On Friday, he singled out US discount retailer Costco as one of his favourite companies, saying it had the right model — in having its customers become members — and a strong focus on holding down costs.
He said its business model allowed it to hold down prices by buying in bulk and deliver good value for its members.
“We are all lucky to have Costco.”
He said having membership requirements for people to become shoppers meant that people who went into Costco stores went into them to buy, adding he would back Costco over US internet retail giant Amazon.
“I predict that Costco will eventually become a huge internet player,” he said.
“People trust it and they have enormous purchasing power to reduce prices.”
He said it would be a “sentence from hell” to have to compete with Costco.
He also said Chinese electric car company BYD was another great company.
Berkshire Hathaway has been a long time investor in the company which has pioneered the development of electric cars and buses in China
“China is proud of BYD and it should be proud of it,” he said.
“It is one of the best companies in the world.”
Mr Munger said he was a big fan of the shift to renewable energy.
“I would be in favour of using a lot more renewable energy from wind and solar, even if there were no global warming problem,” he said.
“I think saving the hydrocarbons for future generations instead of blowing them all in one big blast is a very smart thing to do even if there were no global warming.”
“I love the fact that we’re rapidly reducing the burning of coal and the burning of gasoline and diesel … and replacing them with electricity from renewable sources.
“It’s a smart thing for the world to be doing and it would be smart even if there were no global warming.”
Mr Munger said he was a big fan of Australia, which he has visited, as it was a country which had done well after its start as a penal colony.
He said Australia had also done well out of the growth of China.

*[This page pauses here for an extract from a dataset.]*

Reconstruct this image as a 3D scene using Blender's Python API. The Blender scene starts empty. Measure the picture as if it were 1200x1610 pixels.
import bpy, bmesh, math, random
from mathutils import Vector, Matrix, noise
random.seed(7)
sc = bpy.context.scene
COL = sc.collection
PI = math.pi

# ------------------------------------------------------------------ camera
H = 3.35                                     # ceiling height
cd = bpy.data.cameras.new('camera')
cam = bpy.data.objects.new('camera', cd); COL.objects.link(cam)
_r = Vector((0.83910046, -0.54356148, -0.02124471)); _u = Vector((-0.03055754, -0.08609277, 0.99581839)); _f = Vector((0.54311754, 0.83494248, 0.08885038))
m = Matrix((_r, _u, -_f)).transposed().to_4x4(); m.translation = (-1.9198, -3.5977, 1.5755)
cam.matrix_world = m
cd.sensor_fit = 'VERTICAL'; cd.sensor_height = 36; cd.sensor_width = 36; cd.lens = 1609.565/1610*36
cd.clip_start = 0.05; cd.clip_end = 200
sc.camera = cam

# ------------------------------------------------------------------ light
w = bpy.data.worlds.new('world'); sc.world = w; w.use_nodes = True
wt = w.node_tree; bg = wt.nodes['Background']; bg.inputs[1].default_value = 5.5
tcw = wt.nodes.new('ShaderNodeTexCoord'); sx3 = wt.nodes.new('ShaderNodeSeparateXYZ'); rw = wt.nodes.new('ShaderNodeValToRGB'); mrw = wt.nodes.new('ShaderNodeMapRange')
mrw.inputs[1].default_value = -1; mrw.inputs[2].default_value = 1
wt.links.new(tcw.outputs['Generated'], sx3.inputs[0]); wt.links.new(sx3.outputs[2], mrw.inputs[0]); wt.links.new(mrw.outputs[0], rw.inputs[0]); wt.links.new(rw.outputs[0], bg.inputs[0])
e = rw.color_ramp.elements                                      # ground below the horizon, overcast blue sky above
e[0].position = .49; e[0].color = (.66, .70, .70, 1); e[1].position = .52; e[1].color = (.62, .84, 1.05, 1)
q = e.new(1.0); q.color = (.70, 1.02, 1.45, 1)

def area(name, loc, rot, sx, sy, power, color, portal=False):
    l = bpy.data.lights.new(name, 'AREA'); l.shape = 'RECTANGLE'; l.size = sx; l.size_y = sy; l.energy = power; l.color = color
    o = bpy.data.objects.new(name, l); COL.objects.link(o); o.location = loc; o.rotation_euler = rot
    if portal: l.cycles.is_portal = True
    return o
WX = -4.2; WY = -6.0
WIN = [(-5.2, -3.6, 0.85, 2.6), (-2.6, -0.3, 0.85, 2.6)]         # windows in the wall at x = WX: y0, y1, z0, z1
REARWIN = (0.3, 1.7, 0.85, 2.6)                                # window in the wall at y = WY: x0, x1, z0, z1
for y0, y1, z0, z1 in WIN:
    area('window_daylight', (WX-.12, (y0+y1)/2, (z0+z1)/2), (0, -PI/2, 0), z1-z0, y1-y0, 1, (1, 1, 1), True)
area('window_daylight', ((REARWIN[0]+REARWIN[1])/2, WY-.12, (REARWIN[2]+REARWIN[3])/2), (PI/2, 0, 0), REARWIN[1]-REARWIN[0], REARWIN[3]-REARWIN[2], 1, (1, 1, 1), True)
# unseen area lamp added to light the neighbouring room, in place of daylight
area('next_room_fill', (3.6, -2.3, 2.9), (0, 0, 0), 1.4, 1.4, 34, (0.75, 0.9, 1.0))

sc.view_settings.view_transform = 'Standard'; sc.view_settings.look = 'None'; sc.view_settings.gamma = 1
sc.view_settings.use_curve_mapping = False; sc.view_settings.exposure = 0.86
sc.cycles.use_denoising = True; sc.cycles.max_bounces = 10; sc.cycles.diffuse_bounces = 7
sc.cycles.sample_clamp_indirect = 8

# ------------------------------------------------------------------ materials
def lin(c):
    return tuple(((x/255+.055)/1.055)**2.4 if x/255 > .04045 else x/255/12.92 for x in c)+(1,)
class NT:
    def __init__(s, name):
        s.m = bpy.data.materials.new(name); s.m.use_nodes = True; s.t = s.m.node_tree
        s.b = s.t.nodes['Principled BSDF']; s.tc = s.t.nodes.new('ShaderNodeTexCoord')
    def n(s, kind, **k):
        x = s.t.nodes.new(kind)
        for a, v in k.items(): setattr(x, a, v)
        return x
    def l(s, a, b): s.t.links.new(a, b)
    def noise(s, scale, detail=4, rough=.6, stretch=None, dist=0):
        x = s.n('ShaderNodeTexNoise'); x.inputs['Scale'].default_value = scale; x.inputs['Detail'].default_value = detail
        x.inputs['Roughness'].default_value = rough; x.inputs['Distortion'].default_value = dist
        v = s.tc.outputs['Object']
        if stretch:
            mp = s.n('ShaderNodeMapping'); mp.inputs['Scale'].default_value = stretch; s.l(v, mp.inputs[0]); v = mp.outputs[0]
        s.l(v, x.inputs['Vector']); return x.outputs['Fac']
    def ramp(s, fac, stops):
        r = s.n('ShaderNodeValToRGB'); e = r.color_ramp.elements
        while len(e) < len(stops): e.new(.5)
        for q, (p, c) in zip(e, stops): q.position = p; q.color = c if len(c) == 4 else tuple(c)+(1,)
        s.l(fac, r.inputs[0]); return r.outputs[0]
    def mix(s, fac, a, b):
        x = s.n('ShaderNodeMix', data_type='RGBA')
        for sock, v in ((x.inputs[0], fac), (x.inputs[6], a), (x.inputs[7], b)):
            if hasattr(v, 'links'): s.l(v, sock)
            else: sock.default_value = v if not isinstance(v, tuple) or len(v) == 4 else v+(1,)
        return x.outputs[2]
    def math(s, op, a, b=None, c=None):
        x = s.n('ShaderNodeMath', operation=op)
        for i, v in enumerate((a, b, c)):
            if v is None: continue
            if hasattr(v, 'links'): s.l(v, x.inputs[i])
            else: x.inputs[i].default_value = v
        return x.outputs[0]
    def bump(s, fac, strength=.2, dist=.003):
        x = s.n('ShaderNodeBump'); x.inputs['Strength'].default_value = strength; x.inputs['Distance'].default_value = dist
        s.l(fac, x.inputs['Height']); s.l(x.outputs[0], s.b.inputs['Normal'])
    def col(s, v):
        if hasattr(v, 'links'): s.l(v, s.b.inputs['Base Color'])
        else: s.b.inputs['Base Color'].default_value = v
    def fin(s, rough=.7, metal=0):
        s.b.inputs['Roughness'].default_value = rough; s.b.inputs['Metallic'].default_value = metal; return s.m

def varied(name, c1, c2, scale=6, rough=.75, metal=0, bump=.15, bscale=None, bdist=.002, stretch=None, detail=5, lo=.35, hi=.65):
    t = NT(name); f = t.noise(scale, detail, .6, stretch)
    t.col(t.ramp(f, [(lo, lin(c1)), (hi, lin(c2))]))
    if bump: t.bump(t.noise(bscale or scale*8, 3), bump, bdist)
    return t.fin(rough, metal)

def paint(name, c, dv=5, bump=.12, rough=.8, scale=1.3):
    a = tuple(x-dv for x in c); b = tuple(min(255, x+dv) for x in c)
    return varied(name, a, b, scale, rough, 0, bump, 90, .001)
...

He praised the leadership of Singapore founder Lee Kwan Yew and said that countries would be better off if they had less “pure democracy” and more “oligarchy.”
Mr Munger said the world was “a very different world than what I am used to.”
He said he found Millennials “very peculiar.”
“They are very self centred and very leftist,” he said.
Mr Munger said he thought all successful investment was value investing “in the sense that you’re trying to get better prospects than you’re paying for.”
“There’s no great company that can’t be turned into a bad investment, just by raising the price.”
Part of being a good business was knowing which areas to invest in and which areas to keep out of.
“Part of intelligent business is knowing the business that you don’t want and keeping (them) out.”
He said all investors in the market today including him were “still looking for more value than I pay for.”
Mr Munger said there were plenty of people around today who were overconfident of their own abilities, particularly those paid for their commentary or advice.
“The ordinary human experience is to be way overconfident in your own ideas, particularly if you’ve worked hard for them and express them to other people.
“The world is full of insanely overconfident people and of course they make lots of mistakes.”
Munger said the success of his long term partnership with Berkshire Hathaway founder Warren Buffett was that they both had a clear idea of what areas they knew and what areas they didn’t.
“I don’t think that we’re that smart, I don’t think that we’re that diligent,” he said.
“We’ve had more success than our smartness and diligence would normally cause.”
“I attribute that to the fact that I think we’re better than most people at knowing what we know and what we don’t know.”
Mr Munger said there was less enthusiasm about China in the US than there had been in the past.
“Almost every capitalist is less enthusiastic about China than they were a year ago, but I am not despairing at all about China,” he said.
“I don’t think we’re going to have a nuclear war.
And if we don’t have one, I think the only thing to do is to get along with China and I think both China and the United States will be smart enough to see that … Nothing is more important to both countries than getting along with the other one. And that’s what I think will happen.”
Meanwhile, he described Amazon founder Jeff Bezos as a “very brilliant man.”
“He’s worked very hard and he’s somewhat fanatic and of course he’s had a remarkable result. And he caught a big wave on purpose, and played it harder than almost anybody else.”
“He wouldn’t have been so successful if there hadn’t been an internet wave for him to ride, but there was an internet wave and when he saw it, he got aboard, he threw aside everything else in his life and just headed for the top of that wave and he’s been surfing ever since.”
He said Telsa founder Elon Musk was also very capable but overconfident in himself.
“Musk is an interesting case, he’s also very able, but he thinks he’s even more able than he is and that’s helped him … Never underestimate the man who over-estimates himself.
“…Well obviously, some of the extreme successes are going to come from people who try very extreme things because they’re overconfident. And when they succeed, well there you get Elon Musk. He’s very talented and very aggressive. Of course, he’s had a remarkable record.”